§ **Given data**:
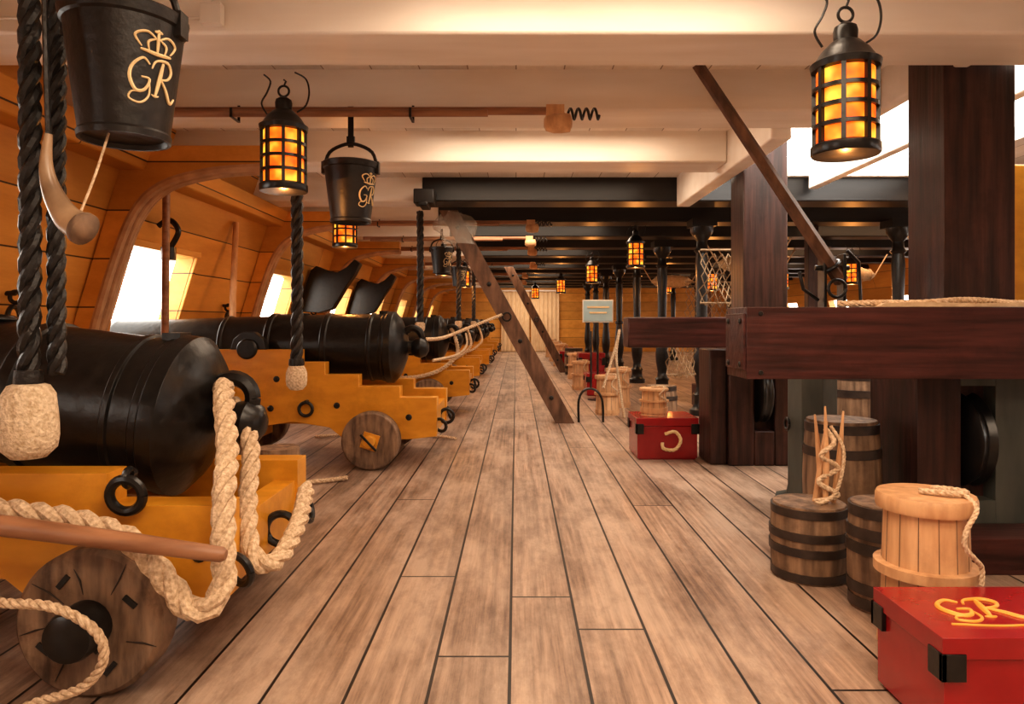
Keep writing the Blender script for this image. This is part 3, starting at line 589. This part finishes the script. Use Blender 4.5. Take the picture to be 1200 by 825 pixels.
for hx,hy in ((3.0,9.2),(3.6,10.6),(5.3,8.6),(5.4,11.4),(2.9,13.2)):
    m=M(); L=.75
    m.lathe([(.02,0),(.07,.06),(.11,.2),(.12,L/2),(.11,L-.2),(.07,L-.06),(.02,L)],(hx-L/2,hy,1.75),(1,0,0),HAMMOCK,18)
    for t in (.12,.3,.5,.7,.88): m.torus((hx-L/2+L*t,hy,1.75),.118 if .2<t<.8 else .09,.008,(1,0,0),ROPE,18)
    for s in (-1,1): m.tube([(hx+s*L/2,hy,1.75),(hx+s*(L/2+.2),hy,HG)],.010,ROPE,6)
    m.build('rolled_hammock')
m=M()
for i,(dx,dy,t) in enumerate(((-.03,0,.12),(.01,.03,-.03),(.035,-.02,.1),(0,-.03,.02))):
    m.tube([(1.20+dx,2.78+dy,.272),(1.20+dx+t*.25,2.78+dy,.45),(1.20+dx+t*.5-.01,2.78+dy,.60+.02*i)],[.010,.013,.004],PALEWOOD,8)
m.rope([(1.16,2.75,.29),(1.24,2.73,.32),(1.17,2.74,.37),(1.25,2.75,.42),(1.18,2.74,.47),(1.23,2.74,.52),(1.21,2.77,.57)],.010,ROPE)
m.rope([(1.23,2.77,.58),(1.265,2.74,.50),(1.255,2.73,.40),(1.22,2.72,.32),(1.16,2.71,.29)],.007,ROPE)
m.build('cord_bundle')
m=M(); m.box((.86,8.98,1.0),(1.22,9.0,1.26),SIGN); m.box((.845,9.0,.985),(1.235,9.012,1.275),PLASTIC); m.box((.90,8.975,1.17),(1.18,8.98,1.19),IVORY); m.box((.93,8.975,1.10),(1.15,8.98,1.12),IVORY)
m.tube([(1.04,9.03,0),(1.04,9.03,1.2)],.014,IRON,8); m.lathe([(.13,0),(.13,.012),(.02,.02)],(1.04,9.03,0),(0,0,1),IRON,20); m.build('information_sign')
m=M(); m.tube(catmull([(.62,7.0,0),(.62,7.0,.22),(.68,7.0,.32),(.78,7.0,.32),(.85,7.0,.22),(.86,7.0,0)],.03),.012,IRON,8); m.tube([(.74,7.0,.33),(.74,7.0,.9)],.010,IRON); m.build('iron_hoop_stand')
m=M(); m.rope([(.86,7.0,.34),(1.0,7.1,.75),(1.05,7.2,.9),(1.02,7.2,.6),(1.1,7.2,.02)],.014,ROPE); m.build('barrier_rope')
m=M(); m.tube([(-2.35,5.85,.2),(-2.42,6.05,1.2),(-2.45,6.2,1.86)],[.03,.028,.024],PALEWOOD,12); m.build('sponge_staff')
m=M(); m.tube([(-2.33,4.68,.1),(-2.32,4.70,1.88)],.024,POLE,12); m.build('rammer_staff')
m=M(); m.tube(catmull([(-2.42,4.95,1.50),(-2.36,4.95,1.62),(-2.42,4.95,1.70),(-2.5,4.95,1.66)],.02),.02,IRON,8); m.cyl((-2.43,4.95,1.42),(0,0,1),.05,.09,IRON); m.build('port_lid_tackle_block')
m=M()
for px_,y_ in ((-2.70,3.75),(-2.69,6.5),(-2.68,9.2)):
    m.torus((px_+.04,y_,1.0),.07,.013,(1,.2,0),IRON); m.torus((px_+.05,y_,1.12),.03,.011,(0,1,0),IRON); m.tube([(px_-.0,y_,1.14),(px_+.05,y_,1.14)],.014,IRON)
m.build('hull_ring_bolts')
m=M(); m.box((-1.19,2.66,2.11),(-1.11,2.698,2.19),PLASTIC); m.tube([(-1.15,2.68,2.19),(-1.15,2.68,2.29)],.006,PLASTIC); m.tube([(-1.19,2.685,2.14),(-2.3,2.685,2.14)],.006,PLASTIC)
m.build('junction_box',bevel=.004)

# ---------------------------------------------------------------- lights
def area(loc,size,e,col=(1,.79,.59),rot=(0,0,0),sy=None):
    l=bpy.data.lights.new('deck_fill','AREA'); l.energy=e; l.color=col; l.size=size  # added fill light under the ceiling, no real lamp hangs here
    if sy: l.shape='RECTANGLE'; l.size_y=sy
    o=bpy.data.objects.new('deck_fill',l); o.location=loc; o.rotation_euler=rot; scene.collection.objects.link(o)
area((.6,.8,2.27),1.8,33,sy=.5)
area((.7,-.6,2.27),2.2,52,sy=.6)
area((.3,2.25,2.27),1.4,15,sy=.4)
area((.2,4.45,2.27),1.6,14,sy=.4); area((.2,5.8,2.27),1.9,19,sy=.5)
for y in (8.55,11.2,13.8,16.5,19.2,21.6):
    area((.2,y,2.27),1.9,24,sy=.5)
area((.5,22.9,2.27),1.9,26,sy=.3)
for y in (4.45,5.8,8.55,11.2,13.8,16.5,19.2,21.6):
    area((4.9,y,2.27),2.0,18,col=(1,.60,.33),sy=.5)  # added warm fill for the right side of the deck
w=bpy.data.worlds.new('world'); scene.world=w; w.use_nodes=True
bg=w.node_tree.nodes['Background']; bg.inputs[0].default_value=(1,.93,.84,1); bg.inputs[1].default_value=6.5

cam=bpy.data.cameras.new('camera'); cam.lens=24.9; cam.sensor_width=36; cam.shift_x=-.004; cam.shift_y=-.0288; cam.clip_start=.05
co=bpy.data.objects.new('camera',cam); co.location=(0,0,.985); co.rotation_euler=(R(90),0,0); scene.collection.objects.link(co); scene.camera=co
scene.view_settings.view_transform='Standard'
try: scene.view_settings.look='Medium High Contrast'
except Exception as e: print('look',e)
scene.view_settings.exposure=.12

§ **Task directions**: Would you set down the listing exactly, omitting pictures?

§ **Solution to the problem**:
Keep writing the Blender script for this image. This is part 3, starting at line 589. This part finishes the script. Use Blender 4.5. Take the picture to be 1200 by 825 pixels.
for hx,hy in ((3.0,9.2),(3.6,10.6),(5.3,8.6),(5.4,11.4),(2.9,13.2)):
    m=M(); L=.75
    m.lathe([(.02,0),(.07,.06),(.11,.2),(.12,L/2),(.11,L-.2),(.07,L-.06),(.02,L)],(hx-L/2,hy,1.75),(1,0,0),HAMMOCK,18)
    for t in (.12,.3,.5,.7,.88): m.torus((hx-L/2+L*t,hy,1.75),.118 if .2<t<.8 else .09,.008,(1,0,0),ROPE,18)
    for s in (-1,1): m.tube([(hx+s*L/2,hy,1.75),(hx+s*(L/2+.2),hy,HG)],.010,ROPE,6)
    m.build('rolled_hammock')
m=M()
for i,(dx,dy,t) in enumerate(((-.03,0,.12),(.01,.03,-.03),(.035,-.02,.1),(0,-.03,.02))):
    m.tube([(1.20+dx,2.78+dy,.272),(1.20+dx+t*.25,2.78+dy,.45),(1.20+dx+t*.5-.01,2.78+dy,.60+.02*i)],[.010,.013,.004],PALEWOOD,8)
m.rope([(1.16,2.75,.29),(1.24,2.73,.32),(1.17,2.74,.37),(1.25,2.75,.42),(1.18,2.74,.47),(1.23,2.74,.52),(1.21,2.77,.57)],.010,ROPE)
m.rope([(1.23,2.77,.58),(1.265,2.74,.50),(1.255,2.73,.40),(1.22,2.72,.32),(1.16,2.71,.29)],.007,ROPE)
m.build('cord_bundle')
m=M(); m.box((.86,8.98,1.0),(1.22,9.0,1.26),SIGN); m.box((.845,9.0,.985),(1.235,9.012,1.275),PLASTIC); m.box((.90,8.975,1.17),(1.18,8.98,1.19),IVORY); m.box((.93,8.975,1.10),(1.15,8.98,1.12),IVORY)
m.tube([(1.04,9.03,0),(1.04,9.03,1.2)],.014,IRON,8); m.lathe([(.13,0),(.13,.012),(.02,.02)],(1.04,9.03,0),(0,0,1),IRON,20); m.build('information_sign')
m=M(); m.tube(catmull([(.62,7.0,0),(.62,7.0,.22),(.68,7.0,.32),(.78,7.0,.32),(.85,7.0,.22),(.86,7.0,0)],.03),.012,IRON,8); m.tube([(.74,7.0,.33),(.74,7.0,.9)],.010,IRON); m.build('iron_hoop_stand')
m=M(); m.rope([(.86,7.0,.34),(1.0,7.1,.75),(1.05,7.2,.9),(1.02,7.2,.6),(1.1,7.2,.02)],.014,ROPE); m.build('barrier_rope')
m=M(); m.tube([(-2.35,5.85,.2),(-2.42,6.05,1.2),(-2.45,6.2,1.86)],[.03,.028,.024],PALEWOOD,12); m.build('sponge_staff')
m=M(); m.tube([(-2.33,4.68,.1),(-2.32,4.70,1.88)],.024,POLE,12); m.build('rammer_staff')
m=M(); m.tube(catmull([(-2.42,4.95,1.50),(-2.36,4.95,1.62),(-2.42,4.95,1.70),(-2.5,4.95,1.66)],.02),.02,IRON,8); m.cyl((-2.43,4.95,1.42),(0,0,1),.05,.09,IRON); m.build('port_lid_tackle_block')
m=M()
for px_,y_ in ((-2.70,3.75),(-2.69,6.5),(-2.68,9.2)):
    m.torus((px_+.04,y_,1.0),.07,.013,(1,.2,0),IRON); m.torus((px_+.05,y_,1.12),.03,.011,(0,1,0),IRON); m.tube([(px_-.0,y_,1.14),(px_+.05,y_,1.14)],.014,IRON)
m.build('hull_ring_bolts')
m=M(); m.box((-1.19,2.66,2.11),(-1.11,2.698,2.19),PLASTIC); m.tube([(-1.15,2.68,2.19),(-1.15,2.68,2.29)],.006,PLASTIC); m.tube([(-1.19,2.685,2.14),(-2.3,2.685,2.14)],.006,PLASTIC)
m.build('junction_box',bevel=.004)

# ---------------------------------------------------------------- lights
def area(loc,size,e,col=(1,.79,.59),rot=(0,0,0),sy=None):
    l=bpy.data.lights.new('deck_fill','AREA'); l.energy=e; l.color=col; l.size=size  # added fill light under the ceiling, no real lamp hangs here
    if sy: l.shape='RECTANGLE'; l.size_y=sy
    o=bpy.data.objects.new('deck_fill',l); o.location=loc; o.rotation_euler=rot; scene.collection.objects.link(o)
area((.6,.8,2.27),1.8,33,sy=.5)
area((.7,-.6,2.27),2.2,52,sy=.6)
area((.3,2.25,2.27),1.4,15,sy=.4)
area((.2,4.45,2.27),1.6,14,sy=.4); area((.2,5.8,2.27),1.9,19,sy=.5)
for y in (8.55,11.2,13.8,16.5,19.2,21.6):
    area((.2,y,2.27),1.9,24,sy=.5)
area((.5,22.9,2.27),1.9,26,sy=.3)
for y in (4.45,5.8,8.55,11.2,13.8,16.5,19.2,21.6):
    area((4.9,y,2.27),2.0,18,col=(1,.60,.33),sy=.5)  # added warm fill for the right side of the deck
w=bpy.data.worlds.new('world'); scene.world=w; w.use_nodes=True
bg=w.node_tree.nodes['Background']; bg.inputs[0].default_value=(1,.93,.84,1); bg.inputs[1].default_value=6.5

cam=bpy.data.cameras.new('camera'); cam.lens=24.9; cam.sensor_width=36; cam.shift_x=-.004; cam.shift_y=-.0288; cam.clip_start=.05
co=bpy.data.objects.new('camera',cam); co.location=(0,0,.985); co.rotation_euler=(R(90),0,0); scene.collection.objects.link(co); scene.camera=co
scene.view_settings.view_transform='Standard'
try: scene.view_settings.look='Medium High Contrast'
except Exception as e: print('look',e)
scene.view_settings.exposure=.12